═════ Supplied records ═════

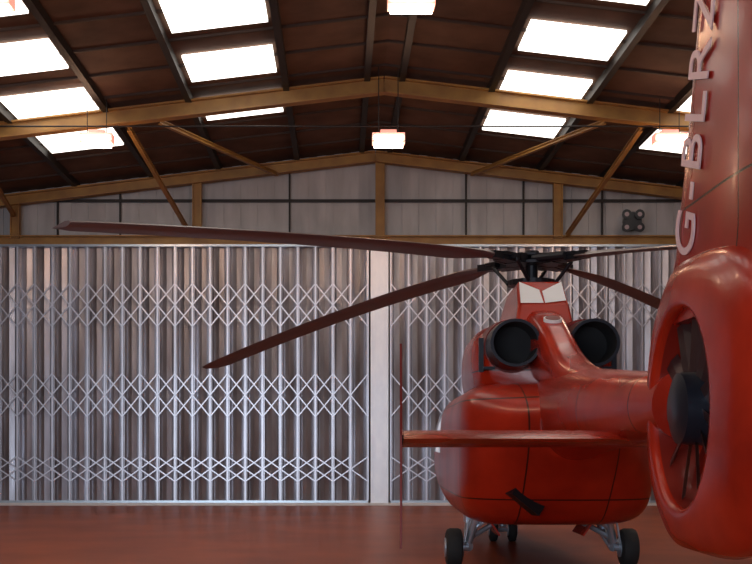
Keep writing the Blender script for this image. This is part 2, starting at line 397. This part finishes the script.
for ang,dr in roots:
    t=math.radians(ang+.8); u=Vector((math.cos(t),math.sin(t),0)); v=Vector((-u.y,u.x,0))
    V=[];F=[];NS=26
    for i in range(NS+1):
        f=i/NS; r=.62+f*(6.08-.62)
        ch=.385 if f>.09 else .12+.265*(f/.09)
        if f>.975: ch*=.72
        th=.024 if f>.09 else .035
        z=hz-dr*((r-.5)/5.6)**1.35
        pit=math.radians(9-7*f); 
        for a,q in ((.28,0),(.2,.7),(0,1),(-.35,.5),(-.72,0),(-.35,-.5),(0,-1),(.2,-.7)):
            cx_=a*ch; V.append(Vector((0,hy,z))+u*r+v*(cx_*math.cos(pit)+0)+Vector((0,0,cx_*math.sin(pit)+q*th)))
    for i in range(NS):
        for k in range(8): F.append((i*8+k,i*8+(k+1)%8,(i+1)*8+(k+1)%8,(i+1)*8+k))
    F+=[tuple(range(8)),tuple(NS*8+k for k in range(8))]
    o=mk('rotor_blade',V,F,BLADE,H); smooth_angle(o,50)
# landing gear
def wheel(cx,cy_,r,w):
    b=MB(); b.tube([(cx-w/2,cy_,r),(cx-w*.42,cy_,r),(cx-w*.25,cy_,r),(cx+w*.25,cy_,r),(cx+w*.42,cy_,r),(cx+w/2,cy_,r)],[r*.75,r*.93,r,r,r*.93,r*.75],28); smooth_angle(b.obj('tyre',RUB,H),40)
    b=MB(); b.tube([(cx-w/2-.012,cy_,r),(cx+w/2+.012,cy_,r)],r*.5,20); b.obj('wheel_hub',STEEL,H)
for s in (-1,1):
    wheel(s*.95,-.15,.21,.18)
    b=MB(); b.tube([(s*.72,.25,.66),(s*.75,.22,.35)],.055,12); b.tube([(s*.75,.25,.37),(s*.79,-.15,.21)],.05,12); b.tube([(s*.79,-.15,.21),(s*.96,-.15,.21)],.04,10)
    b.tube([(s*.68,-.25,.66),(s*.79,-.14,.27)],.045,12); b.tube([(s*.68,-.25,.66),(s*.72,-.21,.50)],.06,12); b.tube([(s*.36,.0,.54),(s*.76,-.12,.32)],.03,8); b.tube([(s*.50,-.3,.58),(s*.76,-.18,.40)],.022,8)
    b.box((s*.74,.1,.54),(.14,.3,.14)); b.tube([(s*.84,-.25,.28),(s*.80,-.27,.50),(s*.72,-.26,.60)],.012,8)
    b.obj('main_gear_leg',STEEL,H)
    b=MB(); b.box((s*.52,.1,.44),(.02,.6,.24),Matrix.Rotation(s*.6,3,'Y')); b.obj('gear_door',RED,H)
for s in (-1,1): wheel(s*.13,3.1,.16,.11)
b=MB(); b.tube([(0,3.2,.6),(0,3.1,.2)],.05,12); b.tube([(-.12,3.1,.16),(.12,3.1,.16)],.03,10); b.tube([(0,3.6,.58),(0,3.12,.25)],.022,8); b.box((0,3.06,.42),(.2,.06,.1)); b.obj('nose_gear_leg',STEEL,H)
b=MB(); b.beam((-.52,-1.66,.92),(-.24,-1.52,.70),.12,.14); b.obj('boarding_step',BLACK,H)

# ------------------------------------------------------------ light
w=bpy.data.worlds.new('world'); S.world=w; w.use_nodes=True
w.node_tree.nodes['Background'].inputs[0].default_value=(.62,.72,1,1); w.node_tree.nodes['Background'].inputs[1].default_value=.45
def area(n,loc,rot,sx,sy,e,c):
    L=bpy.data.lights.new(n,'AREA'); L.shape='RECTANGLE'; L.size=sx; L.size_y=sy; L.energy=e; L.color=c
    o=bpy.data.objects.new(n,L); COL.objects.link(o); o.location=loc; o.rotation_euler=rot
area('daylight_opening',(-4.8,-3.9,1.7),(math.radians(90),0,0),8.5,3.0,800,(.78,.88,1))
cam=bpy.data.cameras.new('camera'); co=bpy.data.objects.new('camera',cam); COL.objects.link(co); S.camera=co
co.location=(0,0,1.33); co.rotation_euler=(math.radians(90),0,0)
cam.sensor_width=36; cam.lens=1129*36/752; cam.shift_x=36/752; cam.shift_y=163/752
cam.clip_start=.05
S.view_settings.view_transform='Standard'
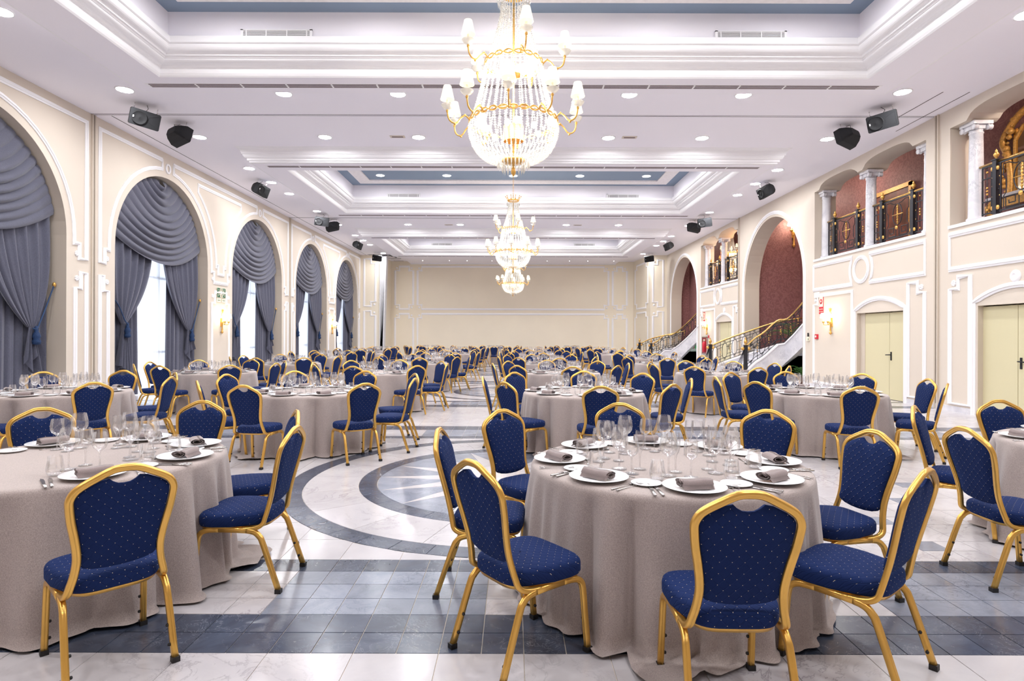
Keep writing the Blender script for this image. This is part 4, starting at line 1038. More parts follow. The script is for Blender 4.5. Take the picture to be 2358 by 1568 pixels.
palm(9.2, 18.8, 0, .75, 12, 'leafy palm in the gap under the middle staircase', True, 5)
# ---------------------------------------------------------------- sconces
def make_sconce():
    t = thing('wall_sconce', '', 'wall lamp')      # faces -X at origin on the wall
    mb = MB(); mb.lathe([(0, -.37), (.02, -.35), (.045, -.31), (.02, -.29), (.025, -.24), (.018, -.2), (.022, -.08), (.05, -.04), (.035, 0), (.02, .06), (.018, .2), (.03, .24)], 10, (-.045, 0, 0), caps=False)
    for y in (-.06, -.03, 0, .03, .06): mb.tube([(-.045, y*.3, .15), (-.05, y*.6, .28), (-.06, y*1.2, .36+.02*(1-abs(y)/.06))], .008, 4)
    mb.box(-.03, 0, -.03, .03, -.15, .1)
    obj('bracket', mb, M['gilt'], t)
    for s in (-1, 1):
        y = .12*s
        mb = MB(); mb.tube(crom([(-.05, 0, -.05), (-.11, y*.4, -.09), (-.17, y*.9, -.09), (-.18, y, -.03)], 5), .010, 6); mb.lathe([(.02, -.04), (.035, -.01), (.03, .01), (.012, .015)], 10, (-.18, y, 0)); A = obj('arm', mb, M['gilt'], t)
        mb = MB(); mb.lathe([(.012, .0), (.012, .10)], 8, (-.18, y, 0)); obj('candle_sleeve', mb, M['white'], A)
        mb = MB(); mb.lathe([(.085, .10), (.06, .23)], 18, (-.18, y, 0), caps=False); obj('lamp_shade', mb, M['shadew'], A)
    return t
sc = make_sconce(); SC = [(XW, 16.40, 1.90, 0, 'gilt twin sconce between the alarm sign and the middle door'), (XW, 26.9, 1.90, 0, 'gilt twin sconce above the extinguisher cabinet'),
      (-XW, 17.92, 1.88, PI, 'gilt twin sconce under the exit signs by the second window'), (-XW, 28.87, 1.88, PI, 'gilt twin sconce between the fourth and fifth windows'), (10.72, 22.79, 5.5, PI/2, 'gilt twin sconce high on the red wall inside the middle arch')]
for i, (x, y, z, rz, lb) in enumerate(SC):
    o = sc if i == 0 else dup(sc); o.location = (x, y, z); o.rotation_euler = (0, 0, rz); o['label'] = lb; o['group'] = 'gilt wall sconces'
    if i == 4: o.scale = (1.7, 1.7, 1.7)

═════

Given request -
Return the listing above unchanged, apart from dropping its pictures.

Task solution -
Keep writing the Blender script for this image. This is part 2, starting at line 397. This part finishes the script.
for ang,dr in roots:
    t=math.radians(ang+.8); u=Vector((math.cos(t),math.sin(t),0)); v=Vector((-u.y,u.x,0))
    V=[];F=[];NS=26
    for i in range(NS+1):
        f=i/NS; r=.62+f*(6.08-.62)
        ch=.385 if f>.09 else .12+.265*(f/.09)
        if f>.975: ch*=.72
        th=.024 if f>.09 else .035
        z=hz-dr*((r-.5)/5.6)**1.35
        pit=math.radians(9-7*f); 
        for a,q in ((.28,0),(.2,.7),(0,1),(-.35,.5),(-.72,0),(-.35,-.5),(0,-1),(.2,-.7)):
            cx_=a*ch; V.append(Vector((0,hy,z))+u*r+v*(cx_*math.cos(pit)+0)+Vector((0,0,cx_*math.sin(pit)+q*th)))
    for i in range(NS):
        for k in range(8): F.append((i*8+k,i*8+(k+1)%8,(i+1)*8+(k+1)%8,(i+1)*8+k))
    F+=[tuple(range(8)),tuple(NS*8+k for k in range(8))]
    o=mk('rotor_blade',V,F,BLADE,H); smooth_angle(o,50)
# landing gear
def wheel(cx,cy_,r,w):
    b=MB(); b.tube([(cx-w/2,cy_,r),(cx-w*.42,cy_,r),(cx-w*.25,cy_,r),(cx+w*.25,cy_,r),(cx+w*.42,cy_,r),(cx+w/2,cy_,r)],[r*.75,r*.93,r,r,r*.93,r*.75],28); smooth_angle(b.obj('tyre',RUB,H),40)
    b=MB(); b.tube([(cx-w/2-.012,cy_,r),(cx+w/2+.012,cy_,r)],r*.5,20); b.obj('wheel_hub',STEEL,H)
for s in (-1,1):
    wheel(s*.95,-.15,.21,.18)
    b=MB(); b.tube([(s*.72,.25,.66),(s*.75,.22,.35)],.055,12); b.tube([(s*.75,.25,.37),(s*.79,-.15,.21)],.05,12); b.tube([(s*.79,-.15,.21),(s*.96,-.15,.21)],.04,10)
    b.tube([(s*.68,-.25,.66),(s*.79,-.14,.27)],.045,12); b.tube([(s*.68,-.25,.66),(s*.72,-.21,.50)],.06,12); b.tube([(s*.36,.0,.54),(s*.76,-.12,.32)],.03,8); b.tube([(s*.50,-.3,.58),(s*.76,-.18,.40)],.022,8)
    b.box((s*.74,.1,.54),(.14,.3,.14)); b.tube([(s*.84,-.25,.28),(s*.80,-.27,.50),(s*.72,-.26,.60)],.012,8)
    b.obj('main_gear_leg',STEEL,H)
    b=MB(); b.box((s*.52,.1,.44),(.02,.6,.24),Matrix.Rotation(s*.6,3,'Y')); b.obj('gear_door',RED,H)
for s in (-1,1): wheel(s*.13,3.1,.16,.11)
b=MB(); b.tube([(0,3.2,.6),(0,3.1,.2)],.05,12); b.tube([(-.12,3.1,.16),(.12,3.1,.16)],.03,10); b.tube([(0,3.6,.58),(0,3.12,.25)],.022,8); b.box((0,3.06,.42),(.2,.06,.1)); b.obj('nose_gear_leg',STEEL,H)
b=MB(); b.beam((-.52,-1.66,.92),(-.24,-1.52,.70),.12,.14); b.obj('boarding_step',BLACK,H)

# ------------------------------------------------------------ light
w=bpy.data.worlds.new('world'); S.world=w; w.use_nodes=True
w.node_tree.nodes['Background'].inputs[0].default_value=(.62,.72,1,1); w.node_tree.nodes['Background'].inputs[1].default_value=.45
def area(n,loc,rot,sx,sy,e,c):
    L=bpy.data.lights.new(n,'AREA'); L.shape='RECTANGLE'; L.size=sx; L.size_y=sy; L.energy=e; L.color=c
    o=bpy.data.objects.new(n,L); COL.objects.link(o); o.location=loc; o.rotation_euler=rot
area('daylight_opening',(-4.8,-3.9,1.7),(math.radians(90),0,0),8.5,3.0,800,(.78,.88,1))
cam=bpy.data.cameras.new('camera'); co=bpy.data.objects.new('camera',cam); COL.objects.link(co); S.camera=co
co.location=(0,0,1.33); co.rotation_euler=(math.radians(90),0,0)
cam.sensor_width=36; cam.lens=1129*36/752; cam.shift_x=36/752; cam.shift_y=163/752
cam.clip_start=.05
S.view_settings.view_transform='Standard'
Keep writing the Blender script for this image. This is part 4, starting at line 1038. More parts follow. The script is for Blender 4.5. Take the picture to be 2358 by 1568 pixels.
palm(9.2, 18.8, 0, .75, 12, 'leafy palm in the gap under the middle staircase', True, 5)
# ---------------------------------------------------------------- sconces
def make_sconce():
    t = thing('wall_sconce', '', 'wall lamp')      # faces -X at origin on the wall
    mb = MB(); mb.lathe([(0, -.37), (.02, -.35), (.045, -.31), (.02, -.29), (.025, -.24), (.018, -.2), (.022, -.08), (.05, -.04), (.035, 0), (.02, .06), (.018, .2), (.03, .24)], 10, (-.045, 0, 0), caps=False)
    for y in (-.06, -.03, 0, .03, .06): mb.tube([(-.045, y*.3, .15), (-.05, y*.6, .28), (-.06, y*1.2, .36+.02*(1-abs(y)/.06))], .008, 4)
    mb.box(-.03, 0, -.03, .03, -.15, .1)
    obj('bracket', mb, M['gilt'], t)
    for s in (-1, 1):
        y = .12*s
        mb = MB(); mb.tube(crom([(-.05, 0, -.05), (-.11, y*.4, -.09), (-.17, y*.9, -.09), (-.18, y, -.03)], 5), .010, 6); mb.lathe([(.02, -.04), (.035, -.01), (.03, .01), (.012, .015)], 10, (-.18, y, 0)); A = obj('arm', mb, M['gilt'], t)
        mb = MB(); mb.lathe([(.012, .0), (.012, .10)], 8, (-.18, y, 0)); obj('candle_sleeve', mb, M['white'], A)
        mb = MB(); mb.lathe([(.085, .10), (.06, .23)], 18, (-.18, y, 0), caps=False); obj('lamp_shade', mb, M['shadew'], A)
    return t
sc = make_sconce(); SC = [(XW, 16.40, 1.90, 0, 'gilt twin sconce between the alarm sign and the middle door'), (XW, 26.9, 1.90, 0, 'gilt twin sconce above the extinguisher cabinet'),
      (-XW, 17.92, 1.88, PI, 'gilt twin sconce under the exit signs by the second window'), (-XW, 28.87, 1.88, PI, 'gilt twin sconce between the fourth and fifth windows'), (10.72, 22.79, 5.5, PI/2, 'gilt twin sconce high on the red wall inside the middle arch')]
for i, (x, y, z, rz, lb) in enumerate(SC):
    o = sc if i == 0 else dup(sc); o.location = (x, y, z); o.rotation_euler = (0, 0, rz); o['label'] = lb; o['group'] = 'gilt wall sconces'
    if i == 4: o.scale = (1.7, 1.7, 1.7)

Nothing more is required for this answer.